In north Kashmir’s Handwara area on October 11, scholar-turned-militant Manan Wani was killed in a gunfight in Shatgund village, a few kilometres from his home in the Lolab Valley. While his name hadn’t figured in any attack by militants, Wani remained the most discussed rebel on social media; the security establishment was worried that, more than the gun, Wani’s pen could attract more educated youth to militancy, and that he could become a role model for the Valley’s young. And indeed, since his ret­urn to his native region, north Kashmir—militancy-free for many years—has seen an uptick in educated youth leaving home to pick up the gun.  

Wani, who had been working towards a Ph.D. in applied geology at Aligarh Muslim University—the first from his remote village to pursue a doctorate—had disappeared in January. But, exemplifying another new trend, he didn’t disappear from social media; in July, he wrote an article rejecting the narrative that Kashmiri youths see dignity in death when joining militant groups. Wani stated that “the militants don’t fight to die but to win, and don’t feel dignity in death but feel dignity in fighting Indian forces.” As the article was widely shared on social media, the police registered an FIR against the local news agency that first uploaded it.

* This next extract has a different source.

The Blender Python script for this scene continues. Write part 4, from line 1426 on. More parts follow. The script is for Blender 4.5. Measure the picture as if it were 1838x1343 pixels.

Experts here argue that the present militancy in Kashmir is not about survival. Pleading anonymity, an academic says, “It is not about risk aversion. Not about long-term strategy. There is no concept of forest hideouts like in the ’90s. Militants are out in the open, without masks, on social media and at militant funerals, ready to embrace death. It is only because this militancy is about making a statement.”

***

  • Most recruitment takes place within a 10-kilometre radius of encounter sites, ­according to the police.
  • Most militants in south Kashmir have been killed within a two-to-five-kilometre radius of their home villages.
  • Out of the 26 militants killed by security forces last month, 10 were killed not far from their homes.